Last weekend was Open House Basel, an event where buildings around Basel open their doors to the public for two days. Sites included private homes, churches, museums, schools, apartments, and other architecturally interesting buildings around the city. Visitors can take guided tours of places like the Basel town hall or the Blue and White House (Blaues und Weisses Haus), two mansions that housed a silk ribbon factory in the late 1700s and now serve as offices for Basel’s Department for Economy, Social Welfare, and the Environment.
Those tours were booked, but one Open House spot had no lines on Sunday: the Allschwil water tower.

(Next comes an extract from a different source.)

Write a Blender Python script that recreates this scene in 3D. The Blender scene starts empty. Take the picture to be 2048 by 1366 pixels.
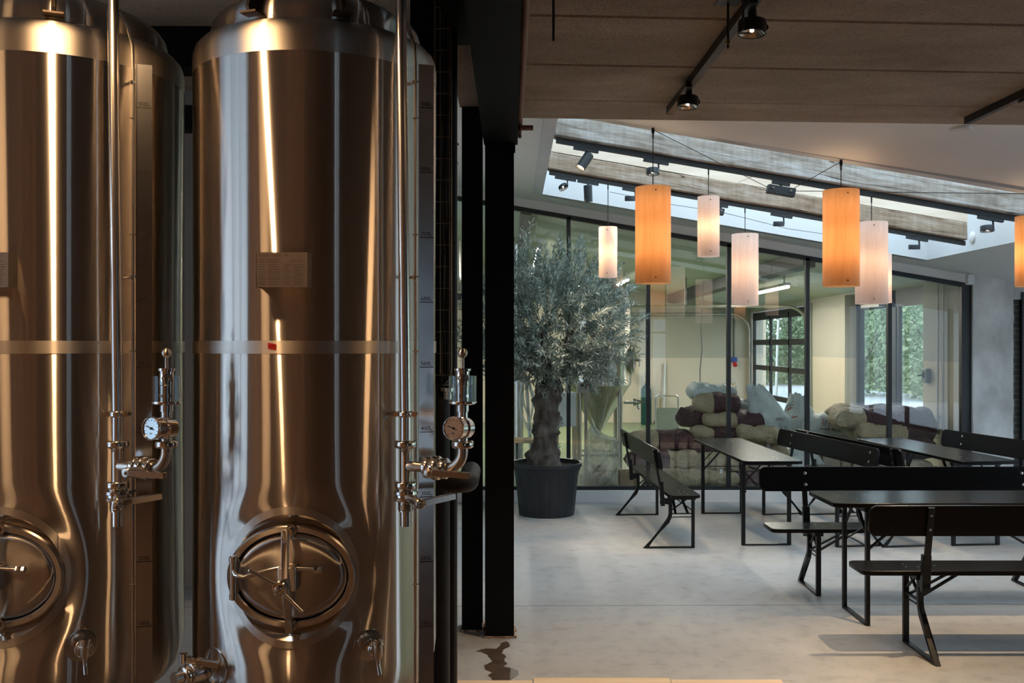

I see this water tower every day. Our apartment windows face it. It looms over the tree line like a UFO, and it has as long as I’ve been alive. Its construction began in 1970, and the water tower was first filled in 1973. In the early ‘80s, the water tower got an elevator and a rooftop terrace that opened to the public in 1983.
And in 1988, my uncle had his wedding reception on that terrace. My cousin and I were flower girls, and I have the vaguest memories of walking into the tower entrance and of a table full of open-faced sandwiches at the top. Or maybe I just remember the pictures.
I think I’ve only been up the water tower once besides that August day, so it was a delight to find it open last Sunday afternoon. We’d had lunch at a nearby restaurant and wandered over – otherwise it’s a 30-minute walk, largely uphill. The walk is beautiful, either through the forest or along fields with a view over Basel, a view I start dreaming about if I don’t see it for a few weeks. The Open House Basel website said all the tours of the water tower were also booked, but since we were in the area, we stopped by to see if we could get in anyway.
There were no tours, just a volunteer at the entrance and another on the viewing deck, ready to answer questions and take group pictures. We walked up the 196 stairs, pausing to look out the tiny windows and through a porthole at the 990 cubic meters of water. While waiting for other visitors to pass, I learned that there’s a diving school in Basel that practices in an old water tower. Since the Allschwil tower holds drinking water, there’s no divers or fish swimming around. One hopes.
The viewing deck gives a 360 degree panorama of Basel, the Black Forest, Allschwil, and parts of France. You can also see the Bruderholz water tower, built in 1926. It definitely has more of an art deco Rapunzel tower look to it than the 1970s style of the Allschwil water tower. It, however, was not specifically open for Open House Basel, because it’s open daily from 8 a.m. to 5 p.m. and unlike the Allschwil tower, appears to be free. Allschwil typically charges 2 francs to walk 196 stairs or ride the water tower elevator between 2 and 5 p.m. on Sundays and holidays.
Two francs is super cheap entertainment in Switzerland, and you get an overhead view of these mini donkeys.
Next year I’ll look out for the Open House weekend to try to get a spot on some of the popular sites. In the meantime, Open House Worldwide exists, and if you live in or are visiting places like London, Chicago, San Diego, New York, or Miami1, maybe you can visit some architecturally-interesting buildings, too.
This is just a list of places I know I have readers and US cities.
Beautiful! Love the wedding story.
Open house London sounds similar. Definitely worth looking into (advance) if you are in London during the first two weeks of September.